En l’absence du principale médiateur qu’est l’Europe, avec le risque que les investissements désertent l’Irlande du Nord et en présence d’une nouvelle crise politique annoncée entre les deux principales formations politiques (et donc entre les communautés qu’elles représentent), les tensions seraient plus que palpables. Surtout qu’un Brexit marquerait le retour d’une frontière physique sur l’île émeraude.
Depuis l’accord de 1998, la communauté catholique a été la grande gagnante de la stabilité politique, des investissements et de la méditation européenne. En l’absence de cette protection et face au risque important de dérives sectaires, la volonté des catholiques de se rapprocher de la République d’Irlande pourrait devenir encore plus marquée. Le Sinn Féin parlerait alors de manière décomplexée de scrutin démocratique sur la réunification irlandaise.

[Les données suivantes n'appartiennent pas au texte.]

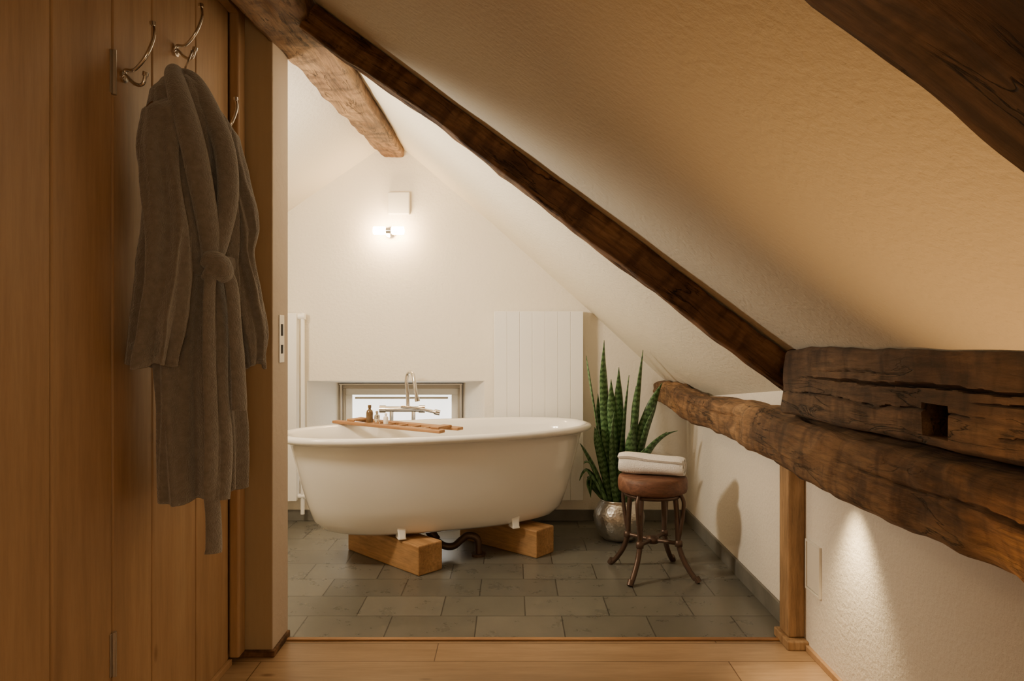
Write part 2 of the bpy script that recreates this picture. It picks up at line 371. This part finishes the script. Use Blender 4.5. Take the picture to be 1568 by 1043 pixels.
# timbers
timber('ridge_beam',(-.735,.9,2.045),(-.665,4.01,2.105),.26,.18,.135,.14,M_old,amp=.012,seed=3,n=110,m=260,
  cracks=[(1.0,2.6,.0,.02,.012,.003),(.6,1.8,-.04,.0,.010,.003)])
def rafter(name,y,wd,th,seed,x0,x1,mat,dz=0):
    A=Vector((x0,y,zf(x0)-th*.62+dz)); B=Vector((x1,y,zf(x1)-th*.62+dz))
    return timber(name,A,B,wd,th,wd,th,mat,amp=.010,seed=seed,ex=9,cap=1,n=100,m=300)
rafter('rafter_beam',2.19,.07,.095,5,-.62,.885,M_raft)
rafter('rafter_beam.001',.50,.19,.11,8,-.6,.78,M_dark)
timber('log_purlin',(.868,.1,.727),(.868,4.01,.735),.198,.203,.14,.13,M_old,amp=.014,seed=11,ex=3.6,m=420,n=130,bow=-.010,cap=1,
  cracks=[(.5,1.7,.02,0,.012,.003),(1.6,2.4,-.04,.02,.008,.0025),(2.2,3.3,.03,0,.008,.0025)])
ub=timber('hewn_beam',(.883,.1,.966),(.885,2.12,.918),.180,.212,.176,.192,M_dark,amp=.007,seed=21,ex=10,m=440,n=260,endcut=.05,cap=1,
  cracks=[(.1,1.15,.0,-.005,.03,.003),(.85,1.85,.012,.012,.03,.003),(1.1,2.0,-.03,.0,.016,.0022),(.2,1.1,-.055,0,.02,.003),(1.35,1.75,.045,-.02,.012,.002)])
cut=box('mortise_cut',.76,.92,1.315,1.397,.852,.917,M_black); 
bm=ub.modifiers.new('m','BOOLEAN'); bm.object=cut; bm.operation='DIFFERENCE'; bm.solver='EXACT'
bpy.context.view_layer.update()
dg=bpy.context.evaluated_depsgraph_get()
me=D.meshes.new_from_object(ub.evaluated_get(dg)); ub.modifiers.clear(); ub.data=me
D.objects.remove(cut)
ap=empty('access_panel',(XR,2.32,.2875))
rel(multi('panel_frame',[(XR-.008,XR,2.265,2.272,.205,.37),(XR-.008,XR,2.368,2.375,.205,.37),(XR-.008,XR,2.272,2.368,.205,.212),(XR-.008,XR,2.272,2.368,.363,.37)],M_white,.001),ap)
rel(box('panel_lid',XR-.005,XR,2.274,2.366,.214,.361,M_white,.002),ap)
# ------------------------------------------------------------ radiators
def radiator(name,x0,x1,z0,z1,y0,y1,n):
    g=empty(name,((x0+x1)/2,(y0+y1)/2,z0))
    w=(x1-x0)/n
    rel(multi('panel',[(x0+i*w+.0003,x0+(i+1)*w-.0003,y0,y0+.03,z0,z1) for i in range(n)],M_rad,.0022),g)
    rel(box('core',x0+.003,x1-.003,y0+.004,y1-.02,z0+.006,z1-.006,M_rad),g)
    rel(multi('bracket',[(x0+.08,x0+.11,y1-.02,y1,z0+.1,z1-.1),(x1-.11,x1-.08,y1-.02,y1,z0+.1,z1-.1)],M_rad),g)
    rel(multi('top_grille',[(x0,x1,y0+.028,y1-.02,z1-.002,z1+.002)],M_rad),g)
    return g
radiator('wall_radiator',-.098,.393,.134,1.176,3.925,4.016,7)
g=radiator('wall_radiator.001',-1.72,-1.19,.13,1.165,3.925,4.016,7)
rel(tube('pipe',[(-1.165,3.96,.05),(-1.165,3.96,.6),(-1.165,3.96,1.17)],.011,M_rad),g)
rel(tube('valve',[(-1.19,3.96,1.15),(-1.15,3.96,1.15)],.018,M_rad,smooth=0),g)
rel(tube('lower_valve',[(-1.20,3.96,.15),(-1.15,3.96,.15)],.014,M_rad,smooth=0),g)
# ------------------------------------------------------------ wall lamp & box
lx,lz=P(595,353,3.93).x,P(595,353,3.93).z
wl=empty('wall_lamp',(lx,YB,lz))
def cylx(name,x0,x1,y,z,r,mat,p):
    pts=[(x0,y,z),(x0+(x1-x0)*.12,y,z),(x0+(x1-x0)*.5,y,z),(x0+(x1-x0)*.88,y,z),(x1,y,z)]
    rr=(lambda t: r*(1-(abs(2*t-1))**8*.5))
    return rel(tube(name,pts,rr,mat,n=20,smooth=6),p)
rel(tube('wall_plate',[(lx,YB,lz),(lx,YB-.02,lz)],.03,M_chrome,n=24,smooth=0),wl)
rel(tube('arm',[(lx,YB-.02,lz),(lx,YB-.085,lz)],.01,M_chrome,smooth=0),wl)
cylx('socket',lx-.016,lx+.016,YB-.085,lz,.017,M_chrome,wl)
cylx('glass_1',lx-.085,lx-.017,YB-.085,lz,.022,M_glow,wl)
cylx('glass_2',lx+.017,lx+.085,YB-.085,lz,.022,M_glow,wl)
a=P(594,294,YB-.03);b=P(627,328,YB-.03)
box('junction_box',a.x,b.x,YB-.035,YB,b.z,a.z,M_white,.005)
# ------------------------------------------------------------ bathtub
TH=math.radians(19); TC=Vector((-.335,3.46,0))
tb=empty('bathtub',TC,TH)
def sring(a,b,z,n=96,ex=2.35):
    r=[]
    for j in range(n):
        t=2*math.pi*j/n; c,s=math.cos(t),math.sin(t); k=(abs(c)**ex+abs(s)**ex)**(-1/ex)
        r.append(Vector((a*c*k,b*s*k,z)))
    return r
lv=[(.137,.25,.08),(.138,.42,.16),(.144,.51,.215),(.162,.567,.252),(.20,.607,.278),(.27,.634,.297),(.36,.661,.314),(.45,.685,.328),(.525,.704,.339),(.558,.714,.346),(.566,.735,.362),(.569,.752,.378),(.576,.763,.388),(.588,.766,.391),(.598,.760,.385),(.602,.745,.371),(.600,.728,.353),(.589,.712,.338),(.55,.70,.327),(.44,.672,.305),(.32,.64,.28),(.24,.59,.25),(.205,.52,.21),(.195,.40,.14),(.193,.2,.07)]
KB=.86
loft('tub_shell',[sring(a,b*KB,z) for z,a,b in lv],M_enamel,tb)
for i,(fx,fy) in enumerate([(-.24,-.212),(.30,-.205),(-.30,.212),(.30,.212)]):
    sg=1 if fy>0 else -1
    rings=[]
    for z,hw,y0,y1 in [(.215,.030,-.03,-.004),(.19,.028,-.04,.004),(.165,.022,-.045,.010),(.148,.020,-.04,.016),(.1355,.024,-.04,.020)]:
        rings.append([Vector((fx-hw,fy+sg*y0,z)),Vector((fx+hw,fy+sg*y0,z)),Vector((fx+hw*.8,fy+sg*y1,z)),Vector((fx-hw*.8,fy+sg*y1,z))])
    o=loft('foot_%d'%(i+1),rings,M_enamel,tb,angle=30); bev(o,.005,2)
def block(name,near,left,w,h=.13):
    near=Vector(near);left=Vector(left); d=(left-near); L=d.length; ang=math.atan2(d.y,d.x)
    v,f=boxvf(0,L,-w,0,0,h); o=mk(name,v,f,M_block); o.location=(near.x,near.y,0); o.rotation_euler=(0,0,ang); bev(o,.006,2); return o
block('timber_block',(-.405,3.085),(-.80,3.47),.135)
block('timber_block.001',(.115,3.33),(-.27,3.66),.135)
dp=empty('drain_pipe',(-.28,3.40,0))
rel(tube('trap',[(-.40,3.40,.112),(-.38,3.40,.085),(-.33,3.38,.05),(-.28,3.38,.045),(-.24,3.38,.075),(-.21,3.38,.095),(-.17,3.38,.085),(-.16,3.38,.05),(-.16,3.38,.0)],.017,M_iron),dp)
rel(tube('collar',[(-.16,3.38,.0),(-.16,3.38,.012)],.035,M_iron,smooth=0,n=20),dp)
rel(tube('nut',[(-.385,3.40,.10),(-.36,3.392,.068)],.024,M_iron,smooth=0,n=8),dp)
# faucet
fx,fy=-.60,3.90
fc=empty('bath_faucet',(fx,fy,0))
rel(tube('standpipe_1',[(fx-.06,fy,0),(fx-.06,fy,.63)],.011,M_chrome,smooth=0),fc)
rel(tube('standpipe_2',[(fx+.06,fy,0),(fx+.06,fy,.63)],.011,M_chrome,smooth=0),fc)
rel(tube('mixer_body',[(fx-.09,fy,.64),(fx+.09,fy,.64)],.016,M_chrome,smooth=0,n=20),fc)
for k,s in (('handle_1',-1),('handle_2',1)):
    rel(tube(k,[(fx+s*.09,fy,.64),(fx+s*.125,fy,.64)],.021,M_chrome,smooth=0,n=16),fc)
rel(tube('spout_riser',[(fx+.03,fy,.64),(fx+.028,fy,.72),(fx+.022,fy-.002,.79),(fx+.03,fy-.01,.832),(fx+.05,fy-.035,.845),(fx+.068,fy-.06,.825),(fx+.08,fy-.075,.76),(fx+.092,fy-.085,.70)],lambda t:.010,M_chrome),fc)
rel(tube('spout_tip',[(fx+.09,fy-.084,.712),(fx+.094,fy-.087,.69)],.014,M_chrome,smooth=0),fc)
rel(tube('shower_rest',[(fx+.02,fy,.65),(fx+.03,fy-.03,.655),(fx+.03,fy-.05,.655)],.008,M_chrome),fc)
rel(tube('hand_shower',[(fx-.0,fy-.05,.658),(fx+.08,fy-.05,.650),(fx+.16,fy-.05,.635),(fx+.21,fy-.05,.625)],lambda t:.009+.006*(t>.75),M_chrome),fc)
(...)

Mais nul ne peut nier qu’un retour sur le premier plan des milices armées (toujours existantes) pourrait être d’actualité dans un tel contexte.
Entre l’Irlande du Nord qui pourrait revivre des Troubles et l’Ecosse (suivie peut-être un jour par le Pays de Galles) qui remettrait immédiatement à l’agenda politique un référendum d’indépendance, un Brexit aurait de lourdes conséquences. Mais nul besoin de faire preuve d’alarmisme, il s’agit peut-être de l’avenir naturel des îles britanniques : mettre fin à l’empire et retrouver des nations souveraines et indépendantes. Les Anglais seraient ainsi les premiers, même inconsciemment, à aller dans ce sens en votant en faveur d’un Brexit le 23 juin.
Valentin Zuber
Doctorant, nccr – on the move, Université de Neuchâtel
Pour en savoir plus, je vous conseille la présentation suivante qui se tiendra à la conférence annuelle du « nccr – on the move » le jeudi 23 juin 2016 à Neuchâtel : « European Migration and Mobility Regimes Reviewed in the Light of the UK Brexit Referendum », de la part de Jo Shaw de l’Institute for Advanced Studies in the Humanities de l’Université d’Edinbourg.
[1] Note de l’auteur : mêmes aux heures graves de leur Histoire, les Britanniques savent faire preuve de flegme et d’humour
[2] Pour une question de simplification, on parle dans cet article des marqueurs confessionnels – catholique et protestant – pour distinguer les communautés en conflit. Il serait tout aussi possible de parler des communautés d’un point de vue socio-politique : républicains / nationalistes et loyalistes / unionistes.
[3] Ancienne aile politique de l’Armée républicaine irlandaise, le Sinn Féin, parti de tendance socialiste et républicaine, est la principale formation politique de la communauté catholique et compose la moitié des sièges du gouvernement.
[4] Le Democratic Unionist Party (DUP) est le principal parti de la communauté protestante d’Irlande du Nord. Situé très à droite sur l’échiquier politique et proche des milieux chrétiens conservateurs, il est l’héritage politique du pasteur Ian Paisley.